High school is, in essence, a terrible time. That doesn’t mean that I personally had a terrible in high school. It just means now, two years later, I can recognize that we were all hormonal, pimply, overdramatic teenagers.

In those four years of turning into functioning adults, we wasted a lot of time on trivial things. A favorite activity of my group was taking pictures of ourselves to post on our MySpaces. We definitely weren’t the only teenagers obsessed with photographing ourselves. What is it about being sixteen that causes this frenzy to pout your lips, hold the camera out at arm’s length and snap your own face? Was it a desperate need to prove our own existence, to hold a concrete image of ourselves as our friends, our bodies, our lives changed around us? Or were we just hoping that the perfect default photo would finally make that homeroom hottie notice us?

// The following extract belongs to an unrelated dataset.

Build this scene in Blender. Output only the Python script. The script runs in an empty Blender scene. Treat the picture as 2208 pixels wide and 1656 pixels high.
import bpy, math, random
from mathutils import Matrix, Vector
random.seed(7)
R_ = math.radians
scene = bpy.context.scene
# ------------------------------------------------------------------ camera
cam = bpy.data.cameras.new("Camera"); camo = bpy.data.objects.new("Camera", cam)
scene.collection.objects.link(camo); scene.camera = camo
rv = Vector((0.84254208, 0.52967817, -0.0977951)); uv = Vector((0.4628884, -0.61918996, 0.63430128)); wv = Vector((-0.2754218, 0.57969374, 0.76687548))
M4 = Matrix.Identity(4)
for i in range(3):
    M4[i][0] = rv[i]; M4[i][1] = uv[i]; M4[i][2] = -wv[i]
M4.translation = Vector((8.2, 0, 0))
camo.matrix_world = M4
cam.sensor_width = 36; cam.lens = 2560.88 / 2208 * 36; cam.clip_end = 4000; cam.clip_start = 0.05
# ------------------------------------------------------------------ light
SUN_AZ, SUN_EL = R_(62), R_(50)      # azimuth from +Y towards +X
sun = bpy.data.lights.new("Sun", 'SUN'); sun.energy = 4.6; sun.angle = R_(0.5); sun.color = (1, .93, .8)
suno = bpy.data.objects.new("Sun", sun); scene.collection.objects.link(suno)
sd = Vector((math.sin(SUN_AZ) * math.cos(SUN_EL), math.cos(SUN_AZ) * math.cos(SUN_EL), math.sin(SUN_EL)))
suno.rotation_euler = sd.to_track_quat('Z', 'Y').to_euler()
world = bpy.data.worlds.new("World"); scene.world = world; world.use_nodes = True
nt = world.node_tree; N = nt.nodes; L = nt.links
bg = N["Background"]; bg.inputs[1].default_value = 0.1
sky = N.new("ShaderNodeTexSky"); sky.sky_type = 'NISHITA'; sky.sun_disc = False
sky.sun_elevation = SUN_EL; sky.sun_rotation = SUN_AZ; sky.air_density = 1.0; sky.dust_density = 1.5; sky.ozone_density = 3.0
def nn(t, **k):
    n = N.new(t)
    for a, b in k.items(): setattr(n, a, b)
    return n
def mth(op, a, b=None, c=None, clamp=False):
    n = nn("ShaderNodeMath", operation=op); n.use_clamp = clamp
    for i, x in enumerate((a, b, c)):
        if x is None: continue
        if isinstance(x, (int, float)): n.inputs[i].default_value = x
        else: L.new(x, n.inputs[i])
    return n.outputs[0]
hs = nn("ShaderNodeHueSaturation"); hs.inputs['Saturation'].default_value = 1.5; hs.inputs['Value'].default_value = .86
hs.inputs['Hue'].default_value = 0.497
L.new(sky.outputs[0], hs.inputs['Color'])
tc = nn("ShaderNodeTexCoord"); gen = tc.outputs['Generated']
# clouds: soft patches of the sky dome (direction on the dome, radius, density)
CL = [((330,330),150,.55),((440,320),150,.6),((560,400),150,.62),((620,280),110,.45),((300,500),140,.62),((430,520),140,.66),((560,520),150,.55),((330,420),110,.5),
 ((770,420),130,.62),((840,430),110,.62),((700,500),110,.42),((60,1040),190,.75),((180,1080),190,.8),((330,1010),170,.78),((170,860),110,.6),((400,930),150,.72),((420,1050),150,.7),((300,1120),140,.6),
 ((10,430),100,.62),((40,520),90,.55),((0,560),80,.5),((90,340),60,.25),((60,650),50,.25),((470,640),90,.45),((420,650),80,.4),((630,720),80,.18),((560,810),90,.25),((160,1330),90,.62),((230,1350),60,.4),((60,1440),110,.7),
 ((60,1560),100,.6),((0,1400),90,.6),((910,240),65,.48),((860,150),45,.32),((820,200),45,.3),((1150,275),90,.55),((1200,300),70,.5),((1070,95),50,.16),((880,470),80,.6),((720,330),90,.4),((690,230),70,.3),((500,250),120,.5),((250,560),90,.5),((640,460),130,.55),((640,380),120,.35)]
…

All through those four years, my backpack hugged my shoulders with constant reassurance. It graciously held my textbooks in the hall, my water bottles at concerts, and my paperbacks on the train. And when I went to college, I packed it to bursting with knickknacks to decorate my dorm shelves with. On my first night of freshman year, when I hung my Harry Potter poster over my bed and worried over the team-building games I’d be forced to play the next day, my backpack waited calm and reassuring on its hook by the door. It’s always been there, silent and useful, and now it’s about to disintegrate for good.

I can’t help but feel this backpack represents me. Six years of an ever-changing array of band pins, iron-on patches, stains and rips—in essence, the entire process of growing up. I’m not sporty nylon, I don’t have a built-in water bottle holder, and I’m no good at hiking or braving the wilderness. I’m corduroy—unassuming and a tad nerdy, a fabric to last through the years.